Verse 9: reflecting the long tensions between their people, the Samaritan woman asks a perfectly good question of this Jewish man: Why are you (a Jew) talking to me (a Samaritan)??



VERSES 10 - 15: MISUNDERSTANDINGS ABOUT THE LIVING WATER.

Verse 10: Jesus makes it clear that this woman does not know with whom she is dealing. If she did she would have asked for some “living water.” While Jesus has already moved his discussion into the spiritual realm, the Samaritan woman is still focused in on the physical world.


Verses 11, 12: The woman, suffering under her misunderstanding, gives all the reasons why Jesus CAN’T give her any water: the well is too deep and he hasn’t any bucket; even Jacob – our GREAT father – couldn’t pull off a trick like that.

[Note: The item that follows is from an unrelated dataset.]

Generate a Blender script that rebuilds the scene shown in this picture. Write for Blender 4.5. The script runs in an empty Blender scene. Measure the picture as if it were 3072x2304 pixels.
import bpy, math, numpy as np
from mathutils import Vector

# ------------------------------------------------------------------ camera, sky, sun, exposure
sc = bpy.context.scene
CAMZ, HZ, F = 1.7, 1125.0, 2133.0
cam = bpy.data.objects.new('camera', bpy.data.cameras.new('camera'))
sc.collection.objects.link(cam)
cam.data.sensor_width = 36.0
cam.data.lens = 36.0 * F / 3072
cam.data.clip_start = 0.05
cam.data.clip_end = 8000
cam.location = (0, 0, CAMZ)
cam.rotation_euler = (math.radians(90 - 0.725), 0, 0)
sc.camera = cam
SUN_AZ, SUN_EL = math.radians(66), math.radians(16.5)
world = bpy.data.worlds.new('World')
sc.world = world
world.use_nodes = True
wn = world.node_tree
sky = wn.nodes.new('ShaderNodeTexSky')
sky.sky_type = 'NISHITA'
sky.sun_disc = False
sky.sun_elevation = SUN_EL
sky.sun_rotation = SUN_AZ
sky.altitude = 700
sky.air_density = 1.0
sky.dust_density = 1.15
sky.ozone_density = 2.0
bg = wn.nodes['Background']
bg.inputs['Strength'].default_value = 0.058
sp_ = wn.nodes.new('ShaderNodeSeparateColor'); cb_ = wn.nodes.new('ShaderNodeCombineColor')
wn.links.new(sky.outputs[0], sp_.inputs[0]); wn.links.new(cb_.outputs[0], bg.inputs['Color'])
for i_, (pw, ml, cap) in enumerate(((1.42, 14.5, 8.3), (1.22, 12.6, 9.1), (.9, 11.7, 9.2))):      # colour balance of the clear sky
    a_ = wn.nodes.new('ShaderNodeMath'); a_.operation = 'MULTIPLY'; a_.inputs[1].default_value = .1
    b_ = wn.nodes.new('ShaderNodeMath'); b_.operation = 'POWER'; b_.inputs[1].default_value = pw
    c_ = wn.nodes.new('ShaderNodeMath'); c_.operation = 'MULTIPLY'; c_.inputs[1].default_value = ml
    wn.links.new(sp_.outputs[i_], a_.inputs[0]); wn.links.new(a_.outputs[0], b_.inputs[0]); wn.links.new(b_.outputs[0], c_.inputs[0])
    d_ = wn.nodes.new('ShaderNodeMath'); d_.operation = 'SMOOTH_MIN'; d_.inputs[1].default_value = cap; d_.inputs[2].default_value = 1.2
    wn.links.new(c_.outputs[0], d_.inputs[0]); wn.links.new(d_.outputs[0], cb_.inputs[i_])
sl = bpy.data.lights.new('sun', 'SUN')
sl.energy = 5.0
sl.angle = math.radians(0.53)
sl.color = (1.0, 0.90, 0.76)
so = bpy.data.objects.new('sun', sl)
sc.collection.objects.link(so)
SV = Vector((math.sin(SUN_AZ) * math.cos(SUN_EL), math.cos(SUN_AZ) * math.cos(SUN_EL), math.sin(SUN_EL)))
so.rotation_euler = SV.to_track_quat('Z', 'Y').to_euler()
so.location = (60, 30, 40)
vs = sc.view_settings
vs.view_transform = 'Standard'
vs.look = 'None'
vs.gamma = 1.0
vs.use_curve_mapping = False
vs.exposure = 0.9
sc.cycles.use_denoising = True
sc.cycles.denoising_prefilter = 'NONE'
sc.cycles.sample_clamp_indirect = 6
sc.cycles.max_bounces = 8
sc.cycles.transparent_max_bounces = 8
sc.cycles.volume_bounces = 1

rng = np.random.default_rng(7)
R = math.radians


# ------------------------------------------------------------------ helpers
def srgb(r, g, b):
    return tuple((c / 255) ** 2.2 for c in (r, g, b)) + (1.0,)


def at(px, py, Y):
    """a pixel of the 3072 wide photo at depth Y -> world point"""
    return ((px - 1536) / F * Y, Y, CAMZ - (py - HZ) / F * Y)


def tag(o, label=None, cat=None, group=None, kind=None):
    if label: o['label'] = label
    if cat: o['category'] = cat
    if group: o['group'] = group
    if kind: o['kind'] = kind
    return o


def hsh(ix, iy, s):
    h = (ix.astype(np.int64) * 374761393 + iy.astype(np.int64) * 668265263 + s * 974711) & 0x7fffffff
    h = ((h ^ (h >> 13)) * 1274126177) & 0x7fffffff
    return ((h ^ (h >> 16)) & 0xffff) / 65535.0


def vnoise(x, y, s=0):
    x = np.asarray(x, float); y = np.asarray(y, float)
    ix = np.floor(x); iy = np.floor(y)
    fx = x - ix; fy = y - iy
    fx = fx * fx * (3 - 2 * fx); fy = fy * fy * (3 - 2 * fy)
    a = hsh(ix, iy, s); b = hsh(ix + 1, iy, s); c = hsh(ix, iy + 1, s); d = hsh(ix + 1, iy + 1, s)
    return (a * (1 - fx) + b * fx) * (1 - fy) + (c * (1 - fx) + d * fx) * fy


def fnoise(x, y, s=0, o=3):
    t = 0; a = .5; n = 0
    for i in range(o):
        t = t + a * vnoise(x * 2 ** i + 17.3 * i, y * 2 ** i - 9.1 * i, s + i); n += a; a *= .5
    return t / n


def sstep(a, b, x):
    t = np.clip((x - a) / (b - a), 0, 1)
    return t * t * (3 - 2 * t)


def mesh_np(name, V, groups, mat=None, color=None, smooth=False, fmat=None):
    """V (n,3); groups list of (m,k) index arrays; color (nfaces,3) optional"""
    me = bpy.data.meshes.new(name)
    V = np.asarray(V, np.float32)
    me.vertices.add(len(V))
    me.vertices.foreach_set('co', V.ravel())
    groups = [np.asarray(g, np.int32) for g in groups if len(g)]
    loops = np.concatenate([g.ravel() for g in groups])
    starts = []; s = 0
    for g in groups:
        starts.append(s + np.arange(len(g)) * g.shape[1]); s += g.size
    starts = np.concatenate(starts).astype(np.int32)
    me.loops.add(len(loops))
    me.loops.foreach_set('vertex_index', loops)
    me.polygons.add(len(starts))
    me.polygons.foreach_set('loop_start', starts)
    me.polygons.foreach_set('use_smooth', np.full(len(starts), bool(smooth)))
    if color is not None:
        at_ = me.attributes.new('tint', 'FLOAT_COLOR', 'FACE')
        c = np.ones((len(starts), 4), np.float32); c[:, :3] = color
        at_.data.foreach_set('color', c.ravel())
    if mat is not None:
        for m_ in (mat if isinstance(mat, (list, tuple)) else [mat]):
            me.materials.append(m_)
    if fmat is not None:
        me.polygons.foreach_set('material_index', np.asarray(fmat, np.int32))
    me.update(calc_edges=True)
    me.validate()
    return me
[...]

Verses 13 - 15: regular water versus “living water.” After hearing Jesus, she puts out her challenge: “Give me some of this ‘living water’ so I never have to come to this crummy well again and tote water back!”

Are we wiser that this woman? Just what is Jesus’ living water????? Obviously it is the message of salvation which can come only through Jesus and the “Gospel of the Kingdom.”



VERSES 16 - 26: JESUS REVEALS HIS TRUE IDENTITY

Verse 16: Jesus starts at the crux of the woman’s problem – her adulterous living arrangements. His request for her to get her husband is a rhetorical one, of course.


Verse 17 - 19: The nature of her lifestyle, which no normal stranger could possibly have known, are disclosed: she is shacking up with a live-in stud (as Dr. Laura would say). They are not married. How could Jesus know this? Only one way – he must be a prophet, one of God’s men. Her dirty little secret was only known to her and God – or so she thought!


Verse 20: Notice how she adroitly changes the subject: “But you Jews don’t even seem to know that Gerizim, not Zion, is the Holy mountain of God! Can such a one dare to judge me?”


Verses 21 - 24: Here we have the primal shift in perspective that marks the difference between the Old and New Covenants: The Old Covenant required physical places, things, trappings. The New Covenant is universal and spiritual, and therefore the ultimate truth. God is SPIRIT, hence his true worshipers must worship him in SPIRIT and TRUTH. This great truth cannot be overemphasized: our worship must have two aspects: spirituality (as opposed to ritual) and truth (as opposed to traditions) or it is VAIN.

          Why did Jesus begin this conversation? To teach a great spiritual truth. Anything in our worship that does not have a spiritual aspect to it is not acceptable, or is not necessary.

          Let’s consider the physical accouterments of our worship:

–The building. Can we be saved if we don’t have a “church building?” Of course.

–The song books. Necessary for salvation? Of course not.

–The pews, altars, & silver communion trays? Not necessary.

–Faith and truth? Necessary!

 –Spiritual awareness? Necessary!

–The Holy Spirit? Necessary!


Verses 25, 26: Jesus reveals the ultimate truth: I am the Messiah! Jesus had to be open and plain with this woman, for the Samaritans “worship what [they] do not understand.”